Ayrıca Bolton’dan çok daha önce Kasım 2019’da, dönemin türev araçları denetleme kurumu CFTC Başkanı Christopher Giancarlo, 2017’de Bitcoin’in hızlı yükselişini durdurmak için Trump yönetiminin, en büyük kripto parada türev işlemler başlattığını adeta itiraf etmişti. Bitcoin’de türev işlemlerin başladığı gün 20.000 dolarlık tepeden aşağı doğru düşüş de başlamıştı.
Ancak türev araçlar Bitcoin’i bitiremedi. %80-90’lık düşüşler Bitcoin’de daha önce de görülmüştü. Piyasa değeri bakımından en büyük kripto para kısa sürede toparlandı ve tekrar 14.000 dolarları bile gördü.
Dünyanın en kudretli devletinin bir numaralı ismi istese de Bitcoin’i yasaklayamamıştı. Nedeni çok basit: Demokratik bir ülkede hele de iki partili başkanlık sistemi varken; seçimlerde %1’lik oy grupları bile çok önemlidir. Trump taraftarlarının içinde bile üretimi sınırlı sağlam paralara inanan çok. Bunların önemli bir kısmı altın ve gümüş yanında Bitcoin’i de çok seviyor. Bu alanda ciddi yatırımları var.
Son yıllarda Bitcoin Amerika’da sadece bazı teknoloji meraklılarının ya da para kazanma peşinde olan halk kitlelerinin ilgisini çekmiyor. Birçok kurumsal yatırımcı Bitcoin’i takip ettiğini ve yatırım yaptığını açıkladı.
Böyle bir ortamda her zaman bir sonraki seçimi düşünen liderlerin altın, gümüş ya da Bitcoin’i yasaklaması söz konusu olamaz.
Bu düşüncemin onayı da yine Amerika’nın kendisinden geldi: ABD Para Denetleme Ofisi (OCC) Amerikan bankalarının müşterileri için kripto para saklama hizmeti verebileceğini belirtti. Böylece Amerikan devleti bırakın yasaklamayı kripto paraların ve Bitcoin’in klasik bankacılık sisteminin 100 milyonlarca müşterisi ile buluşmasına yeşil ışık yakmış oldu.

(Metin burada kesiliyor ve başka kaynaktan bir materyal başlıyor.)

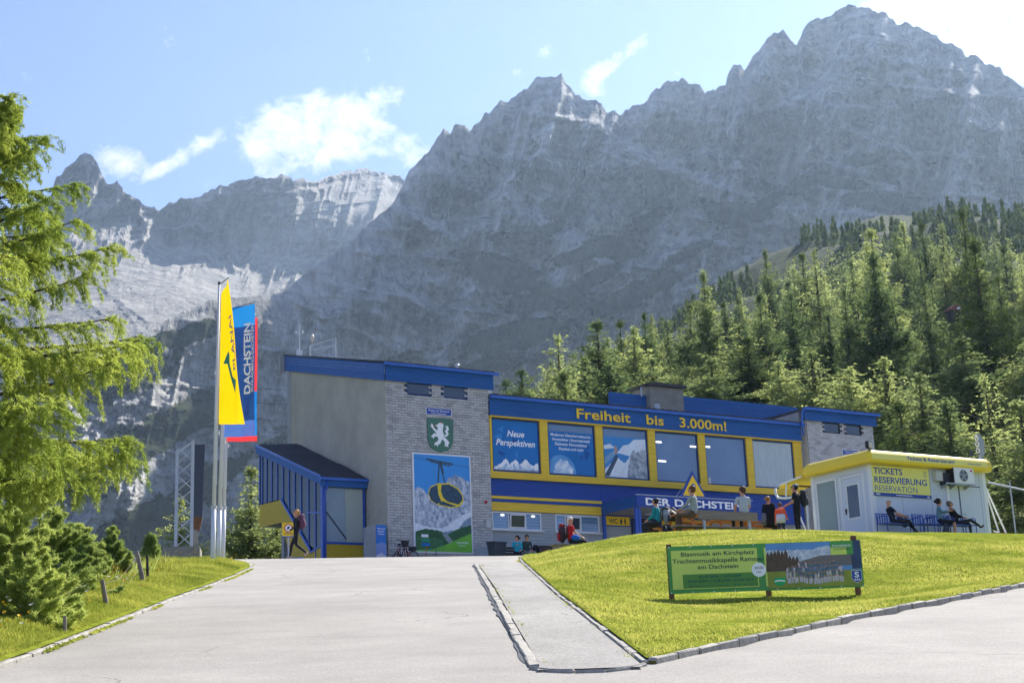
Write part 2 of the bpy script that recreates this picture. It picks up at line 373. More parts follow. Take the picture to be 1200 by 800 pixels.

Almanya ve Amerika gibi dünyanın en gelişmiş iki dev ekonomisinde bankaların müşterilerine kripto para saklama hizmeti sunması gerçekten hayata geçtiğinde önemli etki yaratacaktır. Böylece kripto para piyasasında daha önce var olmayan bir talep ve ekstra yatırım akışı gündeme gelecektir.
Devletlerin Bitcoin’i yasaklayacağı korkusu ise özellikle batılı ülkelerde gitgide anlamsız hale geliyor.